EXERCISE TASK:
Each entry below is to be written out exactly, and the pictures are to be left out.
## start
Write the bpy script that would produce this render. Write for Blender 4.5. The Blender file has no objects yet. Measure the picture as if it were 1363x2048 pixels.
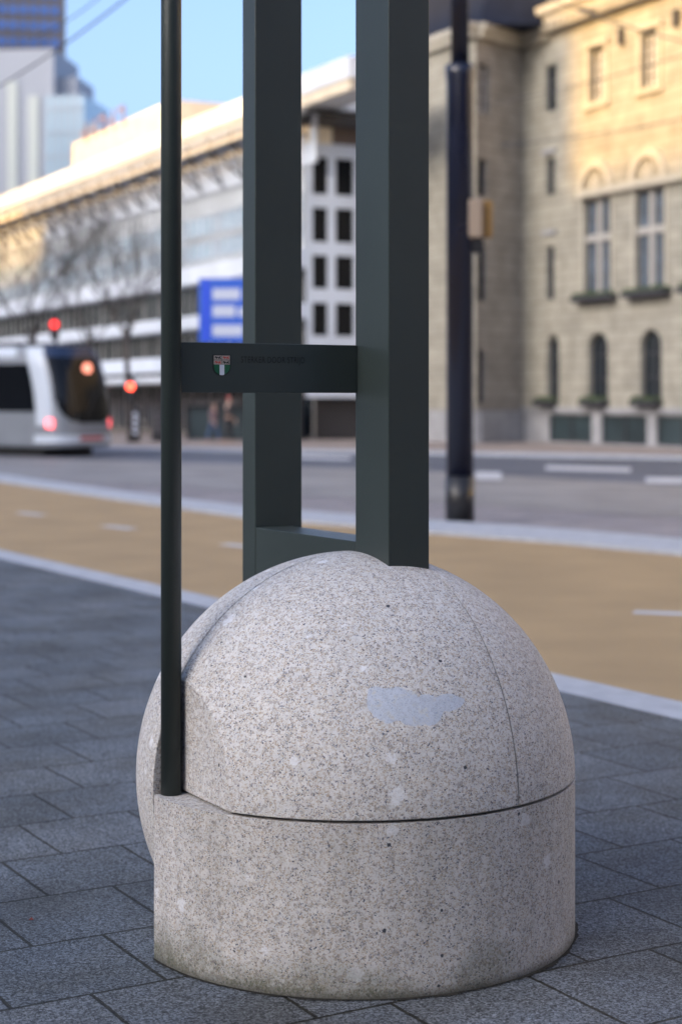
import bpy, bmesh, math, random
from mathutils import Vector, Matrix
sc = bpy.context.scene
COL = sc.collection
PI = math.pi
R = math.radians
random.seed(7)
F = 3400.0; CX = 681.5; HY = 800.0; CH = 1.65   # focal in photo px, principal column, horizon row, camera height

# ------------------------------------------------------------------ helpers
def at(x, y, Y):                      # point at distance Y seen at photo pixel
    return Vector(((x-CX)/F*Y, Y, CH-(y-HY)/F*Y))
def gnd(x, y, z=0.0):
    Y = F*(CH-z)/(y-HY)
    return Vector(((x-CX)/F*Y, Y, z))

def mat(name, col, rough=0.6, metal=0.0, var=0.0, scale=5.0, bump=0.0, bscale=60.0, spec=0.5, emit=None, estr=0.0, col2=None):
    m = bpy.data.materials.new(name); m.use_nodes = True
    nt = m.node_tree; b = nt.nodes['Principled BSDF']
    b.inputs['Base Color'].default_value = (*col, 1)
    b.inputs['Roughness'].default_value = rough
    b.inputs['Metallic'].default_value = metal
    b.inputs['Specular IOR Level'].default_value = spec
    tc = nt.nodes.new('ShaderNodeTexCoord')
    if var > 0 or col2:
        n = nt.nodes.new('ShaderNodeTexNoise'); n.inputs['Scale'].default_value = scale; n.inputs['Detail'].default_value = 5
        nt.links.new(tc.outputs['Object'], n.inputs['Vector'])
        r = nt.nodes.new('ShaderNodeValToRGB')
        c2 = col2 or tuple(c*(1-var) for c in col)
        c1 = col if col2 else tuple(min(1, c*(1+var)) for c in col)
        r.color_ramp.elements[0].position = .32; r.color_ramp.elements[0].color = (*c2, 1)
        r.color_ramp.elements[1].position = .68; r.color_ramp.elements[1].color = (*c1, 1)
        nt.links.new(n.outputs['Fac'], r.inputs['Fac']); nt.links.new(r.outputs['Color'], b.inputs['Base Color'])
    if bump > 0:
        n2 = nt.nodes.new('ShaderNodeTexNoise'); n2.inputs['Scale'].default_value = bscale; n2.inputs['Detail'].default_value = 3
        nt.links.new(tc.outputs['Object'], n2.inputs['Vector'])
        bp = nt.nodes.new('ShaderNodeBump'); bp.inputs['Strength'].default_value = bump; bp.inputs['Distance'].default_value = .01
        nt.links.new(n2.outputs['Fac'], bp.inputs['Height']); nt.links.new(bp.outputs['Normal'], b.inputs['Normal'])
    if emit:
        b.inputs['Emission Color'].default_value = (*emit, 1); b.inputs['Emission Strength'].default_value = estr
    return m

def tag(o, label=None, cat=None, group=None, kind=None):
    if label: o['label'] = label
    if cat: o['category'] = cat
    if group: o['group'] = group
    if kind: o['kind'] = kind
    return o
def empty(name, loc, rz=0.0, label=None, cat=None, group=None):
    o = bpy.data.objects.new(name, None); COL.objects.link(o)
    o.location = loc; o.rotation_euler = (0, 0, rz); o.empty_display_size = .2
    return tag(o, label, cat, group)

class MB:
    def __init__(s): s.v = []; s.f = []; s.m = []; s.sm = []
    def face(s, pts, mi=0, smooth=False):
        i = len(s.v); s.v += [tuple(p) for p in pts]; s.f.append(tuple(range(i, i+len(pts)))); s.m.append(mi); s.sm.append(smooth)
    def hexa(s, p, mi=0):                 # p: 8 points, bottom 4 then top 4
        i = len(s.v); s.v += [tuple(q) for q in p]
        for f in ((3,2,1,0),(4,5,6,7),(0,1,5,4),(1,2,6,5),(2,3,7,6),(3,0,4,7)):
            s.f.append(tuple(i+k for k in f)); s.m.append(mi); s.sm.append(False)
    def box(s, x0, x1, y0, y1, z0, z1, mi=0, fr=None):
        T = fr.pt if fr else (lambda a, b, c: (a, b, c))
        s.hexa([T(x0,y0,z0),T(x1,y0,z0),T(x1,y1,z0),T(x0,y1,z0),T(x0,y0,z1),T(x1,y0,z1),T(x1,y1,z1),T(x0,y1,z1)], mi)
    def prism(s, poly, z0, z1, mi=0):
        n = len(poly); i = len(s.v)
        s.v += [(p[0],p[1],z0) for p in poly] + [(p[0],p[1],z1) for p in poly]
        s.f += [tuple(i+k for k in range(n))[::-1], tuple(i+n+k for k in range(n))]; s.m += [mi]*2; s.sm += [False]*2
        for k in range(n):
            s.f.append((i+k, i+(k+1)%n, i+n+(k+1)%n, i+n+k)); s.m.append(mi); s.sm.append(False)
    def tube(s, pts, rad, n=10, mi=0, caps=True):
        pts = [Vector(p) for p in pts]
        if not hasattr(rad, '__len__'): rad = [rad]*len(pts)
        base = len(s.v); prev = None
        for k, p in enumerate(pts):
            d = (pts[min(k+1,len(pts)-1)]-pts[max(k-1,0)]).normalized()
            if prev is None:
                a = Vector((1,0,0)) if abs(d.x) < .8 else Vector((0,1,0)); u = d.cross(a).normalized()
            else:
                u = (prev - d*prev.dot(d)).normalized()
            prev = u; w = d.cross(u)
            for j in range(n):
                an = 2*PI*j/n; s.v.append(tuple(p+(u*math.cos(an)+w*math.sin(an))*rad[k]))
        for k in range(len(pts)-1):
            for j in range(n):
                a = base+k*n+j; b = base+k*n+(j+1)%n
                s.f.append((a, b, b+n, a+n)); s.m.append(mi); s.sm.append(True)
        if caps:
            s.f.append(tuple(base+j for j in range(n))[::-1]); s.m.append(mi); s.sm.append(False)
            e = base+(len(pts)-1)*n; s.f.append(tuple(e+j for j in range(n))); s.m.append(mi); s.sm.append(False)
    def build(s, name, mats, parent=None, kind=None):
        me = bpy.data.meshes.new(name); me.from_pydata(s.v, [], s.f); me.update()
        if not isinstance(mats, (list, tuple)): mats = [mats]
        for m in mats: me.materials.append(m)
        me.polygons.foreach_set('material_index', s.m); me.polygons.foreach_set('use_smooth', s.sm)
        bm = bmesh.new(); bm.from_mesh(me); bmesh.ops.remove_doubles(bm, verts=bm.verts, dist=1e-5)
        bmesh.ops.recalc_face_normals(bm, faces=bm.faces); bm.to_mesh(me); bm.free()
        o = bpy.data.objects.new(name, me); COL.objects.link(o)
        if parent is not None: o.parent = parent
        if kind: o['kind'] = kind
        return o

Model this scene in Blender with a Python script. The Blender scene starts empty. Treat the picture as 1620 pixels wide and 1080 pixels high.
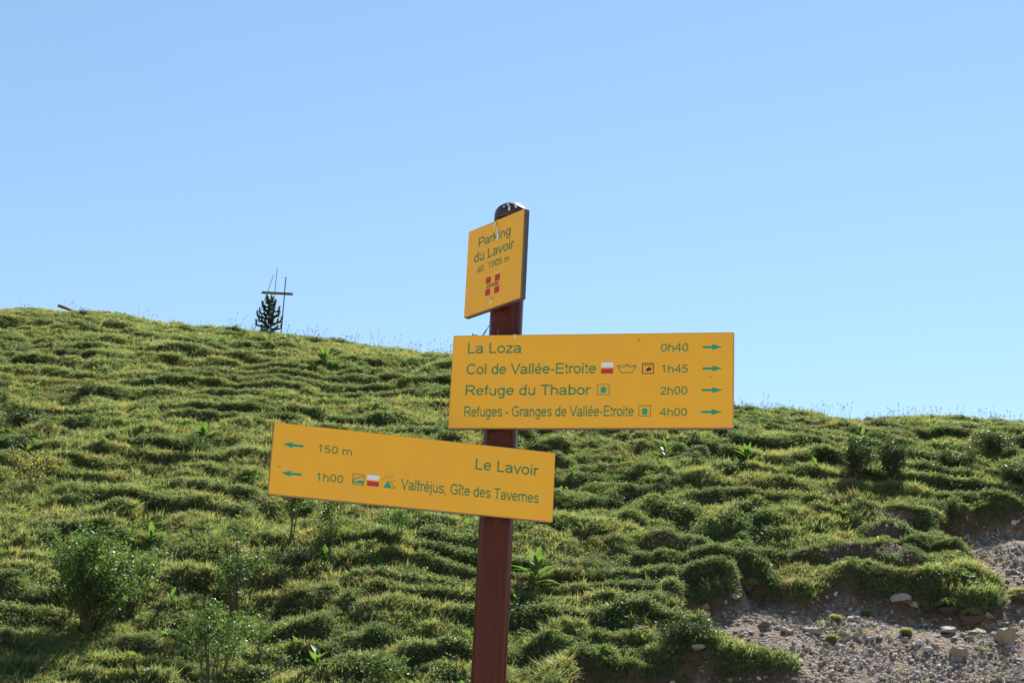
## end
THE COMPLETED TASK:
Write the bpy script that would produce this render. Write for Blender 4.5. The Blender file has no objects yet. Measure the picture as if it were 1363x2048 pixels.
import bpy, bmesh, math, random
from mathutils import Vector, Matrix
sc = bpy.context.scene
COL = sc.collection
PI = math.pi
R = math.radians
random.seed(7)
F = 3400.0; CX = 681.5; HY = 800.0; CH = 1.65   # focal in photo px, principal column, horizon row, camera height

# ------------------------------------------------------------------ helpers
def at(x, y, Y):                      # point at distance Y seen at photo pixel
    return Vector(((x-CX)/F*Y, Y, CH-(y-HY)/F*Y))
def gnd(x, y, z=0.0):
    Y = F*(CH-z)/(y-HY)
    return Vector(((x-CX)/F*Y, Y, z))

def mat(name, col, rough=0.6, metal=0.0, var=0.0, scale=5.0, bump=0.0, bscale=60.0, spec=0.5, emit=None, estr=0.0, col2=None):
    m = bpy.data.materials.new(name); m.use_nodes = True
    nt = m.node_tree; b = nt.nodes['Principled BSDF']
    b.inputs['Base Color'].default_value = (*col, 1)
    b.inputs['Roughness'].default_value = rough
    b.inputs['Metallic'].default_value = metal
    b.inputs['Specular IOR Level'].default_value = spec
    tc = nt.nodes.new('ShaderNodeTexCoord')
    if var > 0 or col2:
        n = nt.nodes.new('ShaderNodeTexNoise'); n.inputs['Scale'].default_value = scale; n.inputs['Detail'].default_value = 5
        nt.links.new(tc.outputs['Object'], n.inputs['Vector'])
        r = nt.nodes.new('ShaderNodeValToRGB')
        c2 = col2 or tuple(c*(1-var) for c in col)
        c1 = col if col2 else tuple(min(1, c*(1+var)) for c in col)
        r.color_ramp.elements[0].position = .32; r.color_ramp.elements[0].color = (*c2, 1)
        r.color_ramp.elements[1].position = .68; r.color_ramp.elements[1].color = (*c1, 1)
        nt.links.new(n.outputs['Fac'], r.inputs['Fac']); nt.links.new(r.outputs['Color'], b.inputs['Base Color'])
    if bump > 0:
        n2 = nt.nodes.new('ShaderNodeTexNoise'); n2.inputs['Scale'].default_value = bscale; n2.inputs['Detail'].default_value = 3
        nt.links.new(tc.outputs['Object'], n2.inputs['Vector'])
        bp = nt.nodes.new('ShaderNodeBump'); bp.inputs['Strength'].default_value = bump; bp.inputs['Distance'].default_value = .01
        nt.links.new(n2.outputs['Fac'], bp.inputs['Height']); nt.links.new(bp.outputs['Normal'], b.inputs['Normal'])
    if emit:
        b.inputs['Emission Color'].default_value = (*emit, 1); b.inputs['Emission Strength'].default_value = estr
    return m

def tag(o, label=None, cat=None, group=None, kind=None):
    if label: o['label'] = label
    if cat: o['category'] = cat
    if group: o['group'] = group
    if kind: o['kind'] = kind
    return o
def empty(name, loc, rz=0.0, label=None, cat=None, group=None):
    o = bpy.data.objects.new(name, None); COL.objects.link(o)
    o.location = loc; o.rotation_euler = (0, 0, rz); o.empty_display_size = .2
    return tag(o, label, cat, group)

class MB:
    def __init__(s): s.v = []; s.f = []; s.m = []; s.sm = []
    def face(s, pts, mi=0, smooth=False):
        i = len(s.v); s.v += [tuple(p) for p in pts]; s.f.append(tuple(range(i, i+len(pts)))); s.m.append(mi); s.sm.append(smooth)
    def hexa(s, p, mi=0):                 # p: 8 points, bottom 4 then top 4
        i = len(s.v); s.v += [tuple(q) for q in p]
        for f in ((3,2,1,0),(4,5,6,7),(0,1,5,4),(1,2,6,5),(2,3,7,6),(3,0,4,7)):
            s.f.append(tuple(i+k for k in f)); s.m.append(mi); s.sm.append(False)
    def box(s, x0, x1, y0, y1, z0, z1, mi=0, fr=None):
        T = fr.pt if fr else (lambda a, b, c: (a, b, c))
        s.hexa([T(x0,y0,z0),T(x1,y0,z0),T(x1,y1,z0),T(x0,y1,z0),T(x0,y0,z1),T(x1,y0,z1),T(x1,y1,z1),T(x0,y1,z1)], mi)
    def prism(s, poly, z0, z1, mi=0):
        n = len(poly); i = len(s.v)
        s.v += [(p[0],p[1],z0) for p in poly] + [(p[0],p[1],z1) for p in poly]
        s.f += [tuple(i+k for k in range(n))[::-1], tuple(i+n+k for k in range(n))]; s.m += [mi]*2; s.sm += [False]*2
        for k in range(n):
            s.f.append((i+k, i+(k+1)%n, i+n+(k+1)%n, i+n+k)); s.m.append(mi); s.sm.append(False)
    def tube(s, pts, rad, n=10, mi=0, caps=True):
        pts = [Vector(p) for p in pts]
        if not hasattr(rad, '__len__'): rad = [rad]*len(pts)
        base = len(s.v); prev = None
        for k, p in enumerate(pts):
            d = (pts[min(k+1,len(pts)-1)]-pts[max(k-1,0)]).normalized()
            if prev is None:
                a = Vector((1,0,0)) if abs(d.x) < .8 else Vector((0,1,0)); u = d.cross(a).normalized()
            else:
                u = (prev - d*prev.dot(d)).normalized()
            prev = u; w = d.cross(u)
            for j in range(n):
                an = 2*PI*j/n; s.v.append(tuple(p+(u*math.cos(an)+w*math.sin(an))*rad[k]))
        for k in range(len(pts)-1):
            for j in range(n):
                a = base+k*n+j; b = base+k*n+(j+1)%n
                s.f.append((a, b, b+n, a+n)); s.m.append(mi); s.sm.append(True)
        if caps:
            s.f.append(tuple(base+j for j in range(n))[::-1]); s.m.append(mi); s.sm.append(False)
            e = base+(len(pts)-1)*n; s.f.append(tuple(e+j for j in range(n))); s.m.append(mi); s.sm.append(False)
    def build(s, name, mats, parent=None, kind=None):
        me = bpy.data.meshes.new(name); me.from_pydata(s.v, [], s.f); me.update()
        if not isinstance(mats, (list, tuple)): mats = [mats]
        for m in mats: me.materials.append(m)
        me.polygons.foreach_set('material_index', s.m); me.polygons.foreach_set('use_smooth', s.sm)
        bm = bmesh.new(); bm.from_mesh(me); bmesh.ops.remove_doubles(bm, verts=bm.verts, dist=1e-5)
        bmesh.ops.recalc_face_normals(bm, faces=bm.faces); bm.to_mesh(me); bm.free()
        o = bpy.data.objects.new(name, me); COL.objects.link(o)
        if parent is not None: o.parent = parent
        if kind: o['kind'] = kind
        return o

Model this scene in Blender with a Python script. The Blender scene starts empty. Treat the picture as 1620 pixels wide and 1080 pixels high.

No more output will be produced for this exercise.